What needs to be done |
Every line of the material below should be repeated exactly.
══ Given information ══
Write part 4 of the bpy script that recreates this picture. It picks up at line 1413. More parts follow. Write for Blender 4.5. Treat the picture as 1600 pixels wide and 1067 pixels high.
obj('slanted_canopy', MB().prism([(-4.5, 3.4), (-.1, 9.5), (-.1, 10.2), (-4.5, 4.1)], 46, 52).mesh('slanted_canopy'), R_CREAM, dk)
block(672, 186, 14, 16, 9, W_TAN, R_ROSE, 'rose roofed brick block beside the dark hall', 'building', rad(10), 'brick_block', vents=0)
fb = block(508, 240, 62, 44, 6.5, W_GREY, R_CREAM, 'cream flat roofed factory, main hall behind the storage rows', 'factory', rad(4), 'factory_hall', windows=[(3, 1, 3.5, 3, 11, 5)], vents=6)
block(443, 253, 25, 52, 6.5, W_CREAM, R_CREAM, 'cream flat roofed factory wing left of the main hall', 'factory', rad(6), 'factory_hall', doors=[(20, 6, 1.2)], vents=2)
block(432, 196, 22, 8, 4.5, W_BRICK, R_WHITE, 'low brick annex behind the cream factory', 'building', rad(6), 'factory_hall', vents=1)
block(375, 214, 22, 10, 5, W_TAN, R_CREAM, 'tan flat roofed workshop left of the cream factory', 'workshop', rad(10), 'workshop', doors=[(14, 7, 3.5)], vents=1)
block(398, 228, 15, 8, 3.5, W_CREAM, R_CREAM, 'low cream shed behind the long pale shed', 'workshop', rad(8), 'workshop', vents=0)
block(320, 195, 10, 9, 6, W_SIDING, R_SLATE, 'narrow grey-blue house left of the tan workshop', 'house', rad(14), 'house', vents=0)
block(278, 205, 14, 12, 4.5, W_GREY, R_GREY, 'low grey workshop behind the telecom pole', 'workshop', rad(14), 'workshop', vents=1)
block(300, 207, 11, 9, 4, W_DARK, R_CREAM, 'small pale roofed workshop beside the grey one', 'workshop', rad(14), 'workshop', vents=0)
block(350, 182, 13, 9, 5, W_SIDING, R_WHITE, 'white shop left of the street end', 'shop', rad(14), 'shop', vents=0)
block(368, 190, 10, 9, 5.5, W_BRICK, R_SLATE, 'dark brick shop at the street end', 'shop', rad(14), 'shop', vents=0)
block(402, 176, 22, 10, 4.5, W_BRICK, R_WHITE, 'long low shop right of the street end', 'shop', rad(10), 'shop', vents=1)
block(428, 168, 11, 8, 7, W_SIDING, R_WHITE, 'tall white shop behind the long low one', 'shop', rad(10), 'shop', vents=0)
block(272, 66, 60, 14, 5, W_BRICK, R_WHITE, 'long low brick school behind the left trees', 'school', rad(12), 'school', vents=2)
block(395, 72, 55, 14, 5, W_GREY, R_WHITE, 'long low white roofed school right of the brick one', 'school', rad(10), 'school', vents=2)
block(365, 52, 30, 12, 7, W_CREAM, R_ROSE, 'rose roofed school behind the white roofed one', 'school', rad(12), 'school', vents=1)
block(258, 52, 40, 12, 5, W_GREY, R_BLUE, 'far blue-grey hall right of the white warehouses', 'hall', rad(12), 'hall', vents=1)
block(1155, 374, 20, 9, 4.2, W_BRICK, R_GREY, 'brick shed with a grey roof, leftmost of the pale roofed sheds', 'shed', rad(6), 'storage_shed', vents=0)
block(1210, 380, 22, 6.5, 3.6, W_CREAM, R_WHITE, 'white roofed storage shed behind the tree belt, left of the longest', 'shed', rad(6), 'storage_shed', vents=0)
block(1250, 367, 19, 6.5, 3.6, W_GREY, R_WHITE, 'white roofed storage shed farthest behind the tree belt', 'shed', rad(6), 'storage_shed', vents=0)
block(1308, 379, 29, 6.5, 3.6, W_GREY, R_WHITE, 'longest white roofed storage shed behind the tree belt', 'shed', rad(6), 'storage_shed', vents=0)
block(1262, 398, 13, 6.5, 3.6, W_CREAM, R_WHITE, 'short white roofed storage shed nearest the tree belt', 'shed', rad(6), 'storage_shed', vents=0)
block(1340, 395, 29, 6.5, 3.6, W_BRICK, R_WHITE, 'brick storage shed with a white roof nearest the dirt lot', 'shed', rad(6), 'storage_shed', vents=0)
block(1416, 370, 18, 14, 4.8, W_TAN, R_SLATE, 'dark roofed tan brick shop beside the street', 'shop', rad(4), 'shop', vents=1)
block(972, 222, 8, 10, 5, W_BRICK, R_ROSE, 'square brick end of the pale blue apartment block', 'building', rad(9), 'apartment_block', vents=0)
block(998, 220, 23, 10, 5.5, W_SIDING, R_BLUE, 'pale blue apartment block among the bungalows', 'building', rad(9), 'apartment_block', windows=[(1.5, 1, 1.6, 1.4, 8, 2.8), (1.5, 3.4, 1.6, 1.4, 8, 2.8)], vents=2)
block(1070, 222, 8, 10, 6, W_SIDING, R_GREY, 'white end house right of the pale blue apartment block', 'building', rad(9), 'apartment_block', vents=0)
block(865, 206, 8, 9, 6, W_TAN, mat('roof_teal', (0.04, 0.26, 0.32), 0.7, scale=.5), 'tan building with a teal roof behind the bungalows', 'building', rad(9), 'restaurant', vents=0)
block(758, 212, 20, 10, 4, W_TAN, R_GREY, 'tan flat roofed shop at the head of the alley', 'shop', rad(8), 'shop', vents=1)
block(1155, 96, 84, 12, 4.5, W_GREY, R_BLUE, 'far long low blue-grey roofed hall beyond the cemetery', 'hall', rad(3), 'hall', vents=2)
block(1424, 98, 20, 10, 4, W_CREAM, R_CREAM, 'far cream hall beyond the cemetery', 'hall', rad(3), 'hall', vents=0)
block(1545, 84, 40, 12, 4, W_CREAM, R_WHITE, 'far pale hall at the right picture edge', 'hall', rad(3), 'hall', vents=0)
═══
The solution |
Write part 4 of the bpy script that recreates this picture. It picks up at line 1413. More parts follow. Write for Blender 4.5. Treat the picture as 1600 pixels wide and 1067 pixels high.
obj('slanted_canopy', MB().prism([(-4.5, 3.4), (-.1, 9.5), (-.1, 10.2), (-4.5, 4.1)], 46, 52).mesh('slanted_canopy'), R_CREAM, dk)
block(672, 186, 14, 16, 9, W_TAN, R_ROSE, 'rose roofed brick block beside the dark hall', 'building', rad(10), 'brick_block', vents=0)
fb = block(508, 240, 62, 44, 6.5, W_GREY, R_CREAM, 'cream flat roofed factory, main hall behind the storage rows', 'factory', rad(4), 'factory_hall', windows=[(3, 1, 3.5, 3, 11, 5)], vents=6)
block(443, 253, 25, 52, 6.5, W_CREAM, R_CREAM, 'cream flat roofed factory wing left of the main hall', 'factory', rad(6), 'factory_hall', doors=[(20, 6, 1.2)], vents=2)
block(432, 196, 22, 8, 4.5, W_BRICK, R_WHITE, 'low brick annex behind the cream factory', 'building', rad(6), 'factory_hall', vents=1)
block(375, 214, 22, 10, 5, W_TAN, R_CREAM, 'tan flat roofed workshop left of the cream factory', 'workshop', rad(10), 'workshop', doors=[(14, 7, 3.5)], vents=1)
block(398, 228, 15, 8, 3.5, W_CREAM, R_CREAM, 'low cream shed behind the long pale shed', 'workshop', rad(8), 'workshop', vents=0)
block(320, 195, 10, 9, 6, W_SIDING, R_SLATE, 'narrow grey-blue house left of the tan workshop', 'house', rad(14), 'house', vents=0)
block(278, 205, 14, 12, 4.5, W_GREY, R_GREY, 'low grey workshop behind the telecom pole', 'workshop', rad(14), 'workshop', vents=1)
block(300, 207, 11, 9, 4, W_DARK, R_CREAM, 'small pale roofed workshop beside the grey one', 'workshop', rad(14), 'workshop', vents=0)
block(350, 182, 13, 9, 5, W_SIDING, R_WHITE, 'white shop left of the street end', 'shop', rad(14), 'shop', vents=0)
block(368, 190, 10, 9, 5.5, W_BRICK, R_SLATE, 'dark brick shop at the street end', 'shop', rad(14), 'shop', vents=0)
block(402, 176, 22, 10, 4.5, W_BRICK, R_WHITE, 'long low shop right of the street end', 'shop', rad(10), 'shop', vents=1)
block(428, 168, 11, 8, 7, W_SIDING, R_WHITE, 'tall white shop behind the long low one', 'shop', rad(10), 'shop', vents=0)
block(272, 66, 60, 14, 5, W_BRICK, R_WHITE, 'long low brick school behind the left trees', 'school', rad(12), 'school', vents=2)
block(395, 72, 55, 14, 5, W_GREY, R_WHITE, 'long low white roofed school right of the brick one', 'school', rad(10), 'school', vents=2)
block(365, 52, 30, 12, 7, W_CREAM, R_ROSE, 'rose roofed school behind the white roofed one', 'school', rad(12), 'school', vents=1)
block(258, 52, 40, 12, 5, W_GREY, R_BLUE, 'far blue-grey hall right of the white warehouses', 'hall', rad(12), 'hall', vents=1)
block(1155, 374, 20, 9, 4.2, W_BRICK, R_GREY, 'brick shed with a grey roof, leftmost of the pale roofed sheds', 'shed', rad(6), 'storage_shed', vents=0)
block(1210, 380, 22, 6.5, 3.6, W_CREAM, R_WHITE, 'white roofed storage shed behind the tree belt, left of the longest', 'shed', rad(6), 'storage_shed', vents=0)
block(1250, 367, 19, 6.5, 3.6, W_GREY, R_WHITE, 'white roofed storage shed farthest behind the tree belt', 'shed', rad(6), 'storage_shed', vents=0)
block(1308, 379, 29, 6.5, 3.6, W_GREY, R_WHITE, 'longest white roofed storage shed behind the tree belt', 'shed', rad(6), 'storage_shed', vents=0)
block(1262, 398, 13, 6.5, 3.6, W_CREAM, R_WHITE, 'short white roofed storage shed nearest the tree belt', 'shed', rad(6), 'storage_shed', vents=0)
block(1340, 395, 29, 6.5, 3.6, W_BRICK, R_WHITE, 'brick storage shed with a white roof nearest the dirt lot', 'shed', rad(6), 'storage_shed', vents=0)
block(1416, 370, 18, 14, 4.8, W_TAN, R_SLATE, 'dark roofed tan brick shop beside the street', 'shop', rad(4), 'shop', vents=1)
block(972, 222, 8, 10, 5, W_BRICK, R_ROSE, 'square brick end of the pale blue apartment block', 'building', rad(9), 'apartment_block', vents=0)
block(998, 220, 23, 10, 5.5, W_SIDING, R_BLUE, 'pale blue apartment block among the bungalows', 'building', rad(9), 'apartment_block', windows=[(1.5, 1, 1.6, 1.4, 8, 2.8), (1.5, 3.4, 1.6, 1.4, 8, 2.8)], vents=2)
block(1070, 222, 8, 10, 6, W_SIDING, R_GREY, 'white end house right of the pale blue apartment block', 'building', rad(9), 'apartment_block', vents=0)
block(865, 206, 8, 9, 6, W_TAN, mat('roof_teal', (0.04, 0.26, 0.32), 0.7, scale=.5), 'tan building with a teal roof behind the bungalows', 'building', rad(9), 'restaurant', vents=0)
block(758, 212, 20, 10, 4, W_TAN, R_GREY, 'tan flat roofed shop at the head of the alley', 'shop', rad(8), 'shop', vents=1)
block(1155, 96, 84, 12, 4.5, W_GREY, R_BLUE, 'far long low blue-grey roofed hall beyond the cemetery', 'hall', rad(3), 'hall', vents=2)
block(1424, 98, 20, 10, 4, W_CREAM, R_CREAM, 'far cream hall beyond the cemetery', 'hall', rad(3), 'hall', vents=0)
block(1545, 84, 40, 12, 4, W_CREAM, R_WHITE, 'far pale hall at the right picture edge', 'hall', rad(3), 'hall', vents=0)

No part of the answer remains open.